THE EXERCISE: Write out the full listing exactly as given, minus the images.
** START OF DATA LINES **
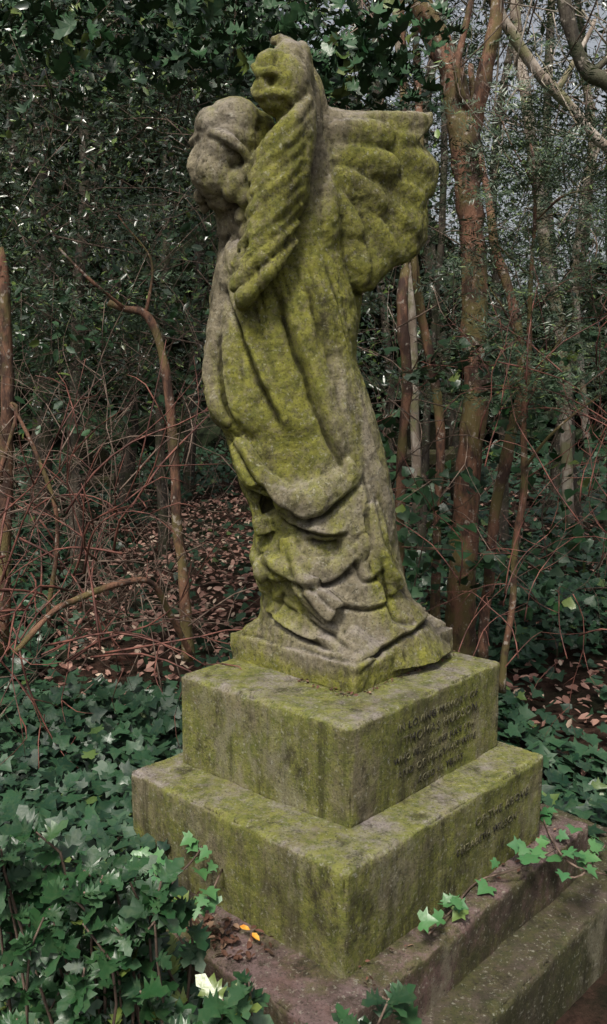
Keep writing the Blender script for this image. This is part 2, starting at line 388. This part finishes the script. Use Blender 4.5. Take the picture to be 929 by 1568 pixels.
# swags
ridge([(352,662),(378,705),(415,755),(462,782),(500,772),(530,745)],.018,.020,1.2,-1)
ridge([(545,722),(556,760),(552,800),(560,830)],.012,.018,.8,1)
ridge([(430,790),(465,806),(500,812),(532,808)],.020,.016,1.2,-1)
ridge([(385,838),(420,870),(462,884),(510,876),(548,846)],.012,.020,1.0,-1)
ridge([(385,850),(400,885),(404,930)],.014,.018,.6,1)
ridge([(560,740),(575,800),(590,850),(618,905)],.014,.02,.9,1)
ridge([(548,850),(558,885),(585,870)],.010,.014,.9,-1)
ridge([(445,840),(462,885),(490,925),(520,945)],.011,.018,.9,-1)
ridge([(470,880),(520,915),(570,925),(600,910)],.010,.016,1.0,-1)
ridge([(575,850),(580,910),(600,960),(650,975)],.014,.018,.9,1)
ridge([(430,905),(415,940),(402,948)],.010,.014,.8,1)
ridge([(400,950),(430,972),(462,985),(515,992)],.018,.013,1.1,-1,2.34)
ridge([(470,950),(505,970),(540,992)],.008,.013,.8,-1,2.34)
ridge([(545,1000),(580,985),(630,968),(690,955)],.014,.014,1.0,-1,2.42)
ridge([(600,905),(625,935),(665,955)],.010,.014,.8,1,2.42)
# hollows
ridge([(398,740),(406,772),(414,795)],-.055,.020,0,1)
ridge([(465,826),(500,829),(525,824)],-.040,.013,0,1)
ridge([(450,792),(480,797)],-.025,.012,0,1)
ridge([(415,935),(460,955)],-.012,.012,0,1,2.35)
ridge([(345,345),(365,372),(380,380)],-.03,.03,0,1)
ridge([(306,246),(318,247)],-.008,.012,0,1,2.45)
for i in range(7):
    x=400+i*19; ridge([(x,395+6*i%17),(x+8+i,455),(x+22+i*2,540)],.004,.010,.7,1 if i%2 else -1)
n1=fbm(co,9,4,2); n2=fbm(co,34,3,8)
disp=np.clip(disp,-.06,.04)+n1*.0052+n2*.0028
setco(me,co+no*disp[:,None])
# where moss thrives / where the stone is worn bare
def blobs(L):
    a=np.zeros(len(co))
    for px,py,rx,ry,w in L:
        c=S(px,py,2.5); sx=rx*.00192; sy=ry*.00195
        a+=w*np.exp(-((co[:,0]-c.x)/sx)**2-((co[:,2]-c.z)/sy)**2)
    return np.clip(a,-.6,1)
ms=blobs([(430,500,50,100,.9),(450,620,50,75,.8),(460,690,45,45,.5),(375,720,22,70,1.2),(415,810,35,35,.9),(590,320,70,80,1),(560,380,50,60,.9),(620,240,45,55,.6),(520,430,24,95,1),(545,520,20,70,.8),(560,260,50,50,.4),(420,270,42,110,.7),(430,130,40,40,.3),(420,900,60,50,.6),(480,840,70,30,.35),(450,1030,120,25,.9),(600,1010,90,30,.7),(580,880,30,60,.6),(340,220,60,60,-.4),(500,260,30,80,-.2),(345,560,25,100,.1)])
ba=blobs([(345,190,50,40,.9),(340,250,40,40,.5),(505,240,25,60,.4),(520,500,25,120,.4),(545,640,40,80,.7),(510,755,70,40,.9),(500,800,50,20,.6),(520,870,80,50,.5),(480,960,90,40,.6),(350,520,30,140,.5),(440,100,40,50,.3),(400,865,40,40,.6),(590,800,30,80,.4)])
for nm,ar in (('moss',ms),('bare',ba)):
    at=me.attributes.new(nm,'FLOAT','POINT'); at.data.foreach_set('value',ar.astype(np.float32))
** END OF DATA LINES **
SOLUTION TO THIS PROBLEM:
Keep writing the Blender script for this image. This is part 2, starting at line 388. This part finishes the script. Use Blender 4.5. Take the picture to be 929 by 1568 pixels.
# swags
ridge([(352,662),(378,705),(415,755),(462,782),(500,772),(530,745)],.018,.020,1.2,-1)
ridge([(545,722),(556,760),(552,800),(560,830)],.012,.018,.8,1)
ridge([(430,790),(465,806),(500,812),(532,808)],.020,.016,1.2,-1)
ridge([(385,838),(420,870),(462,884),(510,876),(548,846)],.012,.020,1.0,-1)
ridge([(385,850),(400,885),(404,930)],.014,.018,.6,1)
ridge([(560,740),(575,800),(590,850),(618,905)],.014,.02,.9,1)
ridge([(548,850),(558,885),(585,870)],.010,.014,.9,-1)
ridge([(445,840),(462,885),(490,925),(520,945)],.011,.018,.9,-1)
ridge([(470,880),(520,915),(570,925),(600,910)],.010,.016,1.0,-1)
ridge([(575,850),(580,910),(600,960),(650,975)],.014,.018,.9,1)
ridge([(430,905),(415,940),(402,948)],.010,.014,.8,1)
ridge([(400,950),(430,972),(462,985),(515,992)],.018,.013,1.1,-1,2.34)
ridge([(470,950),(505,970),(540,992)],.008,.013,.8,-1,2.34)
ridge([(545,1000),(580,985),(630,968),(690,955)],.014,.014,1.0,-1,2.42)
ridge([(600,905),(625,935),(665,955)],.010,.014,.8,1,2.42)
# hollows
ridge([(398,740),(406,772),(414,795)],-.055,.020,0,1)
ridge([(465,826),(500,829),(525,824)],-.040,.013,0,1)
ridge([(450,792),(480,797)],-.025,.012,0,1)
ridge([(415,935),(460,955)],-.012,.012,0,1,2.35)
ridge([(345,345),(365,372),(380,380)],-.03,.03,0,1)
ridge([(306,246),(318,247)],-.008,.012,0,1,2.45)
for i in range(7):
    x=400+i*19; ridge([(x,395+6*i%17),(x+8+i,455),(x+22+i*2,540)],.004,.010,.7,1 if i%2 else -1)
n1=fbm(co,9,4,2); n2=fbm(co,34,3,8)
disp=np.clip(disp,-.06,.04)+n1*.0052+n2*.0028
setco(me,co+no*disp[:,None])
# where moss thrives / where the stone is worn bare
def blobs(L):
    a=np.zeros(len(co))
    for px,py,rx,ry,w in L:
        c=S(px,py,2.5); sx=rx*.00192; sy=ry*.00195
        a+=w*np.exp(-((co[:,0]-c.x)/sx)**2-((co[:,2]-c.z)/sy)**2)
    return np.clip(a,-.6,1)
ms=blobs([(430,500,50,100,.9),(450,620,50,75,.8),(460,690,45,45,.5),(375,720,22,70,1.2),(415,810,35,35,.9),(590,320,70,80,1),(560,380,50,60,.9),(620,240,45,55,.6),(520,430,24,95,1),(545,520,20,70,.8),(560,260,50,50,.4),(420,270,42,110,.7),(430,130,40,40,.3),(420,900,60,50,.6),(480,840,70,30,.35),(450,1030,120,25,.9),(600,1010,90,30,.7),(580,880,30,60,.6),(340,220,60,60,-.4),(500,260,30,80,-.2),(345,560,25,100,.1)])
ba=blobs([(345,190,50,40,.9),(340,250,40,40,.5),(505,240,25,60,.4),(520,500,25,120,.4),(545,640,40,80,.7),(510,755,70,40,.9),(500,800,50,20,.6),(520,870,80,50,.5),(480,960,90,40,.6),(350,520,30,140,.5),(440,100,40,50,.3),(400,865,40,40,.6),(590,800,30,80,.4)])
for nm,ar in (('moss',ms),('bare',ba)):
    at=me.attributes.new(nm,'FLOAT','POINT'); at.data.foreach_set('value',ar.astype(np.float32))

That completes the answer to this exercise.